6.03.2009

Vaca...and home again


Blake and I had a chance to escape this past weekend. It started out with a nice late night drive Thursday night with coffee to keep us going and then to Sunday. I suggest checking out McD's mocha latte....and fries with sweet and sour sauce I might add. Anyway-it was a perfect weekend! I really wanted some time with him and with the help of community group and family we were on our way. We have really thoughtful people surrounding us and they sent us off on our own. Thank you! My favorite part of the weekend was laying out all day on Saturday, however, what I didn't know is Blake might need more than 15spf that day :). It wasn't even till recently that I've used sunscreen so I thought we were good using the 15 instead of 8, live and learn. We also had an excellent time at a mexican food place called Vivo thanks to another sweet friend. We love the margaritas.

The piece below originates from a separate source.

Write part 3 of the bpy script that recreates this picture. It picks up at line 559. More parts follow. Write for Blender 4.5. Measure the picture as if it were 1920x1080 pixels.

I do want to write about another part of our vacation. It was the ride home. This actually came as a surprise to both me and Blake. On the way home it hit me like a ton of bricks- I am in fact having a miscarriage, I am pregnant but carrying a child who will soon be "delivered" way before it is time, I am sad-very sad, I am angry and I will have to deal with this again as we go home. I will in fact plant a tree to remember our child but I will not hold this child, I will again long for the days of holding and knowing this baby-not the next one. I can not stay in denial I have to walk forward. The day coming home was probably the hardest day for me since learning of our miscarriage 2 weeks ago. I didn't expect it and Blake certainly didn't but it came, it came hard and heavy. I write this not to put a damper on this but for those who know of people going through a hard time. Expect days of grief, maybe worse than it has been so far. Expect for the grieving period to take a very long time-or not, but don't put limits on it either way. Be ready for the ride home when all fears and longings and sadness come tumbling in and know....even though you may want to hear of a wonderful time (and it was) they may only be feeling pain and may once again be numb to this world.